Иду по тропинке в поле

Вдоль серых сложенных бревен.

Здесь легкий ветер на воле

По весеннему свеж, неровен.

("Безвольно пощады просят...")123

На кустах зацветает крыжовник,

И везут кирпичи за оградой.

Кто ты: брат мой или любовник,

Я не помню и помнить не надо.

("Как соломинкой, пьешь мою душу...")124

Тем не менее жанр "философской лирики" до Бродского не имел прецедентов вкрапления сниженного словаря, во всяком случае, у его лучших представителей.

Совсем по-иному дело обстояло у зарубежных поэтов, особенно английских метафизиков, которые в большинстве случаев игнорировали противопоставление высокой и низкой лексики в поэзии. Они же допускали смешение философских и сексуальных тем -- вещь неслыханная в русской литературе и ныне ощущаемая как новаторство Бродского. Не в новинку для английских поэтов и прозаизация поэзии, на русской почве связанная с именем Пушкина, осмелившегося говорить в стихах "презренной прозой". Недискриминативность лексики, характерная для многих советских поэтов от Маяковского до Вознесенского, только у Бродского использована для выражения метафизических тем и поэтому явно ощущается читателями и поэтами старшего поколения как отклонение от нормы, порча. Коллоквиализмы и вульгаризмы, употребленные без какой-либо специальной нужды, просто так, шли вразрез с их поэтическим чувством; все эти "дураки под кожею", "прахоря", "грабли", "херово", "дала", "заделать свинью", "буркалы" и тому подобная "недоремифасоль" простилась бы автору в любом другом контексте, кроме философского, здесь же она резала ухо.

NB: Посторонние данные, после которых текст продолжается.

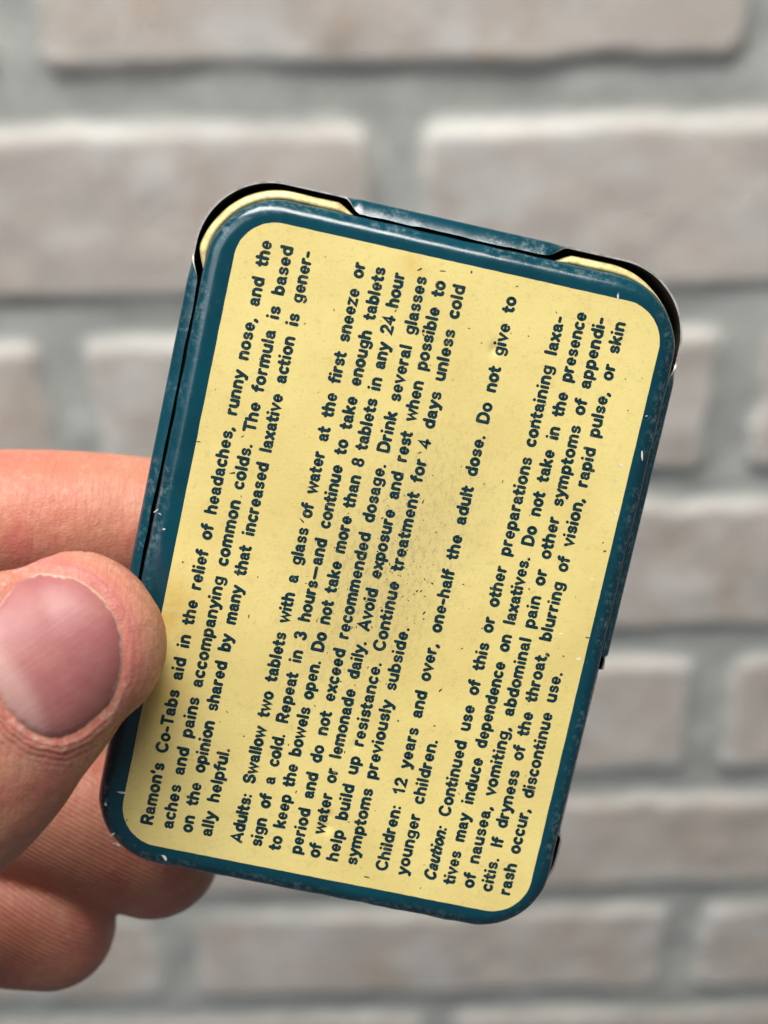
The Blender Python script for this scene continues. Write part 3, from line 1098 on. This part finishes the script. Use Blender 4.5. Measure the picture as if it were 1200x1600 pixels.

Несомненно и то, что советской цензурой подобная недискриминативность поэтической лексики рассматривалась бы как литературное хулиганство.

В штыки была бы встречена и недискриминативность тематики -- введение Бродским сексуальных аллюзий в серьезный контекст, хотя в беспримесных эротических вещах, в б{уля}дуарной лирике Северянина и даже в произведениях a` la Барков она бы была вполне простительна (конечно в случае функционирования цензоров в качестве читателей во внерабочее время).

Смешение поэтического словаря, энергично начатое футуристами в пику символистам, после Маяковского получило широкое распространение в русской поэзии, так что даже матерные выражения у Бродского не так уж необычны для читателя и уж никак не стоят вне русской поэтической традиции. Действительно новым для этой традиции явились не "грубые слова" собственно, а область сексуальных и физиологических отправлений, задействованная а метафизическом контексте -- практика, идущая у Бродского от Донна и от современной западно-европейской и американской поэзии.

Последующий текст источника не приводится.